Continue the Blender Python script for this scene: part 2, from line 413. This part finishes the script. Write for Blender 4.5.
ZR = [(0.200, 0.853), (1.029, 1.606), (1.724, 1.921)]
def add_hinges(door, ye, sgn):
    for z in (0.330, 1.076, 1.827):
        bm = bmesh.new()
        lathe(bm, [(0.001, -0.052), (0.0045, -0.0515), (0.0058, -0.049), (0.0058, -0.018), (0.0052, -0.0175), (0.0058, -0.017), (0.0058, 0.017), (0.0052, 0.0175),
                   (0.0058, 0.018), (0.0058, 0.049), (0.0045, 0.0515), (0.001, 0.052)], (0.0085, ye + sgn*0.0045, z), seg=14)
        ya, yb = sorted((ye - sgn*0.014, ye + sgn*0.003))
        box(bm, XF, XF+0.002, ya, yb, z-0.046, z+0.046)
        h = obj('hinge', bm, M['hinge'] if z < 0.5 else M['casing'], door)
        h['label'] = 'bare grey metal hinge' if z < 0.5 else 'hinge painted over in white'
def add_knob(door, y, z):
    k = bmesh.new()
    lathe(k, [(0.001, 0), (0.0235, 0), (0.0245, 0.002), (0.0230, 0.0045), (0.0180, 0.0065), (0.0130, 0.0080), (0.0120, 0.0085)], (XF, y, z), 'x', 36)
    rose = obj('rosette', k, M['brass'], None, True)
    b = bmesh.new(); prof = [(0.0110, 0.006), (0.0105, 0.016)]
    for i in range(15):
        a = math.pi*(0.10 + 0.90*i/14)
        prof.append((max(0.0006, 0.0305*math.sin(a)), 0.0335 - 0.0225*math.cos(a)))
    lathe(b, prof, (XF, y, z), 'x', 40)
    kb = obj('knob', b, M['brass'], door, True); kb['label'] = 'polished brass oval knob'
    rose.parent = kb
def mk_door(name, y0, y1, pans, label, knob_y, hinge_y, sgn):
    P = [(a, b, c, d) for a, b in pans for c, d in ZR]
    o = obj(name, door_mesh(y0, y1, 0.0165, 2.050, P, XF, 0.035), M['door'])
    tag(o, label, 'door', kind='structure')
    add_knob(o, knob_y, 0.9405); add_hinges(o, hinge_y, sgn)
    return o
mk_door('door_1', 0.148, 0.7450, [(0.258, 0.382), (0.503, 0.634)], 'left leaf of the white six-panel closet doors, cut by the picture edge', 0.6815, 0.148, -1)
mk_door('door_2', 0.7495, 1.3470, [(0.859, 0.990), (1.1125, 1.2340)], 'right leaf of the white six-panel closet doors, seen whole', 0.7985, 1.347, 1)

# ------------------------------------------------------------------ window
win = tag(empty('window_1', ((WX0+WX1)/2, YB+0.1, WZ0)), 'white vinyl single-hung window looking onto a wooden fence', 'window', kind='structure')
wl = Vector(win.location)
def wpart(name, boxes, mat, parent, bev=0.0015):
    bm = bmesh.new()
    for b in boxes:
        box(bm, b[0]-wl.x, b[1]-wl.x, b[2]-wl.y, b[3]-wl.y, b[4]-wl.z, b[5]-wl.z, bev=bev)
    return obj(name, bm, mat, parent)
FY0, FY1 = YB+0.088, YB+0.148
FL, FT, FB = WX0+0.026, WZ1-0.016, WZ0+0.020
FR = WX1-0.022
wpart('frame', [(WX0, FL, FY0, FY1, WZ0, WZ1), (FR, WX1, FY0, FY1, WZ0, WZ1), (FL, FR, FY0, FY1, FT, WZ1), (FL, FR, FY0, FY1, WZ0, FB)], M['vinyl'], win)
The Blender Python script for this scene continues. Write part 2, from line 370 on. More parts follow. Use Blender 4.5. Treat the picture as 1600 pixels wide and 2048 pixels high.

• **Your task**
In this exercise, repeat all entries exactly.

• **Response to the task**
Continue the Blender Python script for this scene: part 2, from line 413. This part finishes the script. Write for Blender 4.5.
ZR = [(0.200, 0.853), (1.029, 1.606), (1.724, 1.921)]
def add_hinges(door, ye, sgn):
    for z in (0.330, 1.076, 1.827):
        bm = bmesh.new()
        lathe(bm, [(0.001, -0.052), (0.0045, -0.0515), (0.0058, -0.049), (0.0058, -0.018), (0.0052, -0.0175), (0.0058, -0.017), (0.0058, 0.017), (0.0052, 0.0175),
                   (0.0058, 0.018), (0.0058, 0.049), (0.0045, 0.0515), (0.001, 0.052)], (0.0085, ye + sgn*0.0045, z), seg=14)
        ya, yb = sorted((ye - sgn*0.014, ye + sgn*0.003))
        box(bm, XF, XF+0.002, ya, yb, z-0.046, z+0.046)
        h = obj('hinge', bm, M['hinge'] if z < 0.5 else M['casing'], door)
        h['label'] = 'bare grey metal hinge' if z < 0.5 else 'hinge painted over in white'
def add_knob(door, y, z):
    k = bmesh.new()
    lathe(k, [(0.001, 0), (0.0235, 0), (0.0245, 0.002), (0.0230, 0.0045), (0.0180, 0.0065), (0.0130, 0.0080), (0.0120, 0.0085)], (XF, y, z), 'x', 36)
    rose = obj('rosette', k, M['brass'], None, True)
    b = bmesh.new(); prof = [(0.0110, 0.006), (0.0105, 0.016)]
    for i in range(15):
        a = math.pi*(0.10 + 0.90*i/14)
        prof.append((max(0.0006, 0.0305*math.sin(a)), 0.0335 - 0.0225*math.cos(a)))
    lathe(b, prof, (XF, y, z), 'x', 40)
    kb = obj('knob', b, M['brass'], door, True); kb['label'] = 'polished brass oval knob'
    rose.parent = kb
def mk_door(name, y0, y1, pans, label, knob_y, hinge_y, sgn):
    P = [(a, b, c, d) for a, b in pans for c, d in ZR]
    o = obj(name, door_mesh(y0, y1, 0.0165, 2.050, P, XF, 0.035), M['door'])
    tag(o, label, 'door', kind='structure')
    add_knob(o, knob_y, 0.9405); add_hinges(o, hinge_y, sgn)
    return o
mk_door('door_1', 0.148, 0.7450, [(0.258, 0.382), (0.503, 0.634)], 'left leaf of the white six-panel closet doors, cut by the picture edge', 0.6815, 0.148, -1)
mk_door('door_2', 0.7495, 1.3470, [(0.859, 0.990), (1.1125, 1.2340)], 'right leaf of the white six-panel closet doors, seen whole', 0.7985, 1.347, 1)

# ------------------------------------------------------------------ window
win = tag(empty('window_1', ((WX0+WX1)/2, YB+0.1, WZ0)), 'white vinyl single-hung window looking onto a wooden fence', 'window', kind='structure')
wl = Vector(win.location)
def wpart(name, boxes, mat, parent, bev=0.0015):
    bm = bmesh.new()
    for b in boxes:
        box(bm, b[0]-wl.x, b[1]-wl.x, b[2]-wl.y, b[3]-wl.y, b[4]-wl.z, b[5]-wl.z, bev=bev)
    return obj(name, bm, mat, parent)
FY0, FY1 = YB+0.088, YB+0.148
FL, FT, FB = WX0+0.026, WZ1-0.016, WZ0+0.020
FR = WX1-0.022
wpart('frame', [(WX0, FL, FY0, FY1, WZ0, WZ1), (FR, WX1, FY0, FY1, WZ0, WZ1), (FL, FR, FY0, FY1, FT, WZ1), (FL, FR, FY0, FY1, WZ0, FB)], M['vinyl'], win)
The Blender Python script for this scene continues. Write part 2, from line 370 on. More parts follow. Use Blender 4.5. Treat the picture as 1600 pixels wide and 2048 pixels high.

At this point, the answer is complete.